Fewer words now. Fewer dreams, too. The fears encroach as shadows and questions, unknowns to
blunder into like chasms that open between cliff faces, difficult to see -- and difficult to fall into unless one is going blindly down canyon. Or into the night.
At night there is clarity of mind. I begin to breathe and feel the long day. Many long days exhale, exhume themselves and take shape as I hike up the road. They are crisp and sad-looking, like old garments hung on clothes hangers. They do not fit anymore. Not here, in the crisp cool evening by the mustard tufts and lavender, by the volcanic tuff and scraggly, wind-thrashed juniper. Old days gone by. They can be learned from, can't they? And mended and tailored to fit this night.

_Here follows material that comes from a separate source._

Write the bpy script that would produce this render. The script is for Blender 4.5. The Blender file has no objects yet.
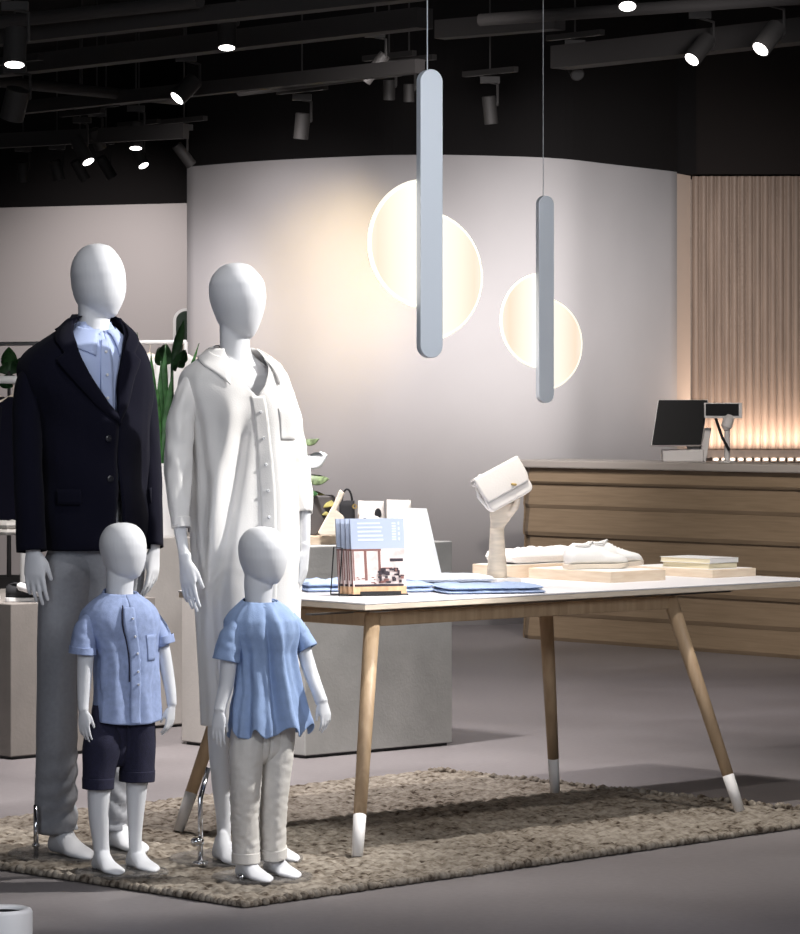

Nothing dramatic here. Just a friend in pace with me. A trust that is born of familiarity, broken trust, and redemption. Perhaps that is the truth in the long-ago love of mine that was named God. That we are all of us looking for redemption. Not because we have all sinned, no. But because we have all lost ourselves and, on going finding, have hurt each other. That is the longing. Forgive me. Accept me whole. Love me whole.
I walk up into these hills to a quiet saddle. The wind has gone to rest. Stars are out. A first quarter moon spreads its sallow lonely stain over the surrounding constellations. I do not know them. But I can love strangers, too.
Moon, forever chasing the path of the sun, never to catch her.
"I trust you," I tell my friend, who may be asleep for all the sleeping bag stirs. How did it happen, this intimacy?
Sometimes, a meteor falls through the sky and I am full of breath at the wonder. I squint and follow a satellite's turning -- brightening, fading journey -- ever, always. And I close my eyes, remembering the way the upper canyon, west of us, looked after the rain event came and shredded the path, boulders pulverized to chalky dust. Wasteland. And pockets of new growth, as slender and secret as shut eyelids, returning -- ever, always. I let go and my spirit goes to rest with the wind, to seek after what cannot be found.
Fewer undertakings. Fewer words. But there is quiet trust and love here. And redemption.